-- DATASET CONTENT --
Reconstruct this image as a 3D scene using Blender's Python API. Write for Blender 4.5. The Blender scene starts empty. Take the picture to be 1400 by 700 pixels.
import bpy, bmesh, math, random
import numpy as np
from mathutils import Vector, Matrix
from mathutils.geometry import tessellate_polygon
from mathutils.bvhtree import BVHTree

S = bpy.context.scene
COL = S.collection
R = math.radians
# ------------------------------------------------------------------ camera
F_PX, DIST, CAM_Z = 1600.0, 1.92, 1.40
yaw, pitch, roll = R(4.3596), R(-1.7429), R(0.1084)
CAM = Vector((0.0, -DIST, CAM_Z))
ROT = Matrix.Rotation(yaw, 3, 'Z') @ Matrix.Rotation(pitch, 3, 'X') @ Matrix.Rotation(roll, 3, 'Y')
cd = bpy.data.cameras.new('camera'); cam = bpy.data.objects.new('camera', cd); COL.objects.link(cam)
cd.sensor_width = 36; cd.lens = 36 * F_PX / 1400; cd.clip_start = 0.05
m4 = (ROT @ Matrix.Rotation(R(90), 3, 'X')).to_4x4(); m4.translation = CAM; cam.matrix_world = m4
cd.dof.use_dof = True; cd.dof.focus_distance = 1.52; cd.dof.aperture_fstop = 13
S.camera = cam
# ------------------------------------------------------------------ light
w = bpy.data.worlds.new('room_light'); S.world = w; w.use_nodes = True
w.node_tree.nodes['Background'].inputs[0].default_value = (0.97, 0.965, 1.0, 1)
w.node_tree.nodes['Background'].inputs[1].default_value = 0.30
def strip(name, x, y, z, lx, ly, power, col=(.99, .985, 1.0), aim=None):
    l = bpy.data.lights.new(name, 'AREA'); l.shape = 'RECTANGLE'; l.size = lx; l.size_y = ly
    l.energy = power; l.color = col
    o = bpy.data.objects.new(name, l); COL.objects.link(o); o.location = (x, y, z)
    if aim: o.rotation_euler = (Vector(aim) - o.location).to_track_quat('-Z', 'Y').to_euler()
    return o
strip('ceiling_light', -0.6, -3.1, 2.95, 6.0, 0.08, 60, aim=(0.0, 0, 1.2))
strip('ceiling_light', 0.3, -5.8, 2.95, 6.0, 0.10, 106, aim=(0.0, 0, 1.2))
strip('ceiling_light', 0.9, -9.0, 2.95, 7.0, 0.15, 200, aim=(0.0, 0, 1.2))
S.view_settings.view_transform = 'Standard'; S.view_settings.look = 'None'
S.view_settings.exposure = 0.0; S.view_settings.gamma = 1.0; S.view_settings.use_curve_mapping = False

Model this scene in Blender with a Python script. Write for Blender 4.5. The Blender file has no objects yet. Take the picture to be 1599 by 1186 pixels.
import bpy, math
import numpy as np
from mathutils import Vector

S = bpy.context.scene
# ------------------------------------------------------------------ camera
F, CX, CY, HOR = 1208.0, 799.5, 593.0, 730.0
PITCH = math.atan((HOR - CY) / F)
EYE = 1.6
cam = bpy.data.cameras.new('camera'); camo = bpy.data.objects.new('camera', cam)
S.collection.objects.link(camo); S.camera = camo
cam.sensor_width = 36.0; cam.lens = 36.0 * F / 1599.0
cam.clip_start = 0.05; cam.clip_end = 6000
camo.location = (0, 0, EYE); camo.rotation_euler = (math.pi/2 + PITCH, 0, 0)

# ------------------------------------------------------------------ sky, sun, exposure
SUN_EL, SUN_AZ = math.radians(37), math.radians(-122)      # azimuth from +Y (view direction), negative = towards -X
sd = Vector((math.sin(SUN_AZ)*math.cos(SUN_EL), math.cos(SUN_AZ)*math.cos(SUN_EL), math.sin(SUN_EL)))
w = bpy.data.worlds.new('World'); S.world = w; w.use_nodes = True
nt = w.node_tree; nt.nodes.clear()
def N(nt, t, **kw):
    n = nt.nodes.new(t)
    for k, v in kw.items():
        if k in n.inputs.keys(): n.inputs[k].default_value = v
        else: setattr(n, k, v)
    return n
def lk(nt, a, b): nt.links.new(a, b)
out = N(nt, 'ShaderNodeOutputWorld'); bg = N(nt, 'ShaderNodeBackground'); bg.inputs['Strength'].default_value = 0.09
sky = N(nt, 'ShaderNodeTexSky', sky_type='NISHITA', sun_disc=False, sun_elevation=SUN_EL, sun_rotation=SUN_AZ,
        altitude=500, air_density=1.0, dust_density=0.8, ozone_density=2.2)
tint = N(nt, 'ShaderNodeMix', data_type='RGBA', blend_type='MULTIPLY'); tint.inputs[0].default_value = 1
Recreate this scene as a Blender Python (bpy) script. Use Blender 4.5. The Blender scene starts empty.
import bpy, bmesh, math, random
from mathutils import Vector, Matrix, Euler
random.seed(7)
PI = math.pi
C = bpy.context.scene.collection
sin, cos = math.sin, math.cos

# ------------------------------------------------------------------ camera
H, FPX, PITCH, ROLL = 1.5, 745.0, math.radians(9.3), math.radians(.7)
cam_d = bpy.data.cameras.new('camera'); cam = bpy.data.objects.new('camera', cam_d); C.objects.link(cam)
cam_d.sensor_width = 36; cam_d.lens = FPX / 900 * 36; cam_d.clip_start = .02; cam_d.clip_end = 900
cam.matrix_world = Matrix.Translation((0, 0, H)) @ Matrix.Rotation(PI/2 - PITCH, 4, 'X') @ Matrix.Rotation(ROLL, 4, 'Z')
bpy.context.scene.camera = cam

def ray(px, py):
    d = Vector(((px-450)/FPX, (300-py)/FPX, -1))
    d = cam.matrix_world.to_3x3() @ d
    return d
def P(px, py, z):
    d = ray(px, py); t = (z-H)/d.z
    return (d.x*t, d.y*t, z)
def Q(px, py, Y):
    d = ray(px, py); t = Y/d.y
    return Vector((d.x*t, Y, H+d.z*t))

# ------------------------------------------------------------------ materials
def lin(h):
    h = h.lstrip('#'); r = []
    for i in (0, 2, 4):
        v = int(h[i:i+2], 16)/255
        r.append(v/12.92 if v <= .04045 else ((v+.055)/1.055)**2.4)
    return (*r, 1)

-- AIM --
Output the lines of the records above exactly as they appear, from the line containing "Recreate this scene" through the line containing "bpy.context.scene.camera = cam".

-- EXERCISE RESPONSE --
Recreate this scene as a Blender Python (bpy) script. Use Blender 4.5. The Blender scene starts empty.
import bpy, bmesh, math, random
from mathutils import Vector, Matrix, Euler
random.seed(7)
PI = math.pi
C = bpy.context.scene.collection
sin, cos = math.sin, math.cos

# ------------------------------------------------------------------ camera
H, FPX, PITCH, ROLL = 1.5, 745.0, math.radians(9.3), math.radians(.7)
cam_d = bpy.data.cameras.new('camera'); cam = bpy.data.objects.new('camera', cam_d); C.objects.link(cam)
cam_d.sensor_width = 36; cam_d.lens = FPX / 900 * 36; cam_d.clip_start = .02; cam_d.clip_end = 900
cam.matrix_world = Matrix.Translation((0, 0, H)) @ Matrix.Rotation(PI/2 - PITCH, 4, 'X') @ Matrix.Rotation(ROLL, 4, 'Z')
bpy.context.scene.camera = cam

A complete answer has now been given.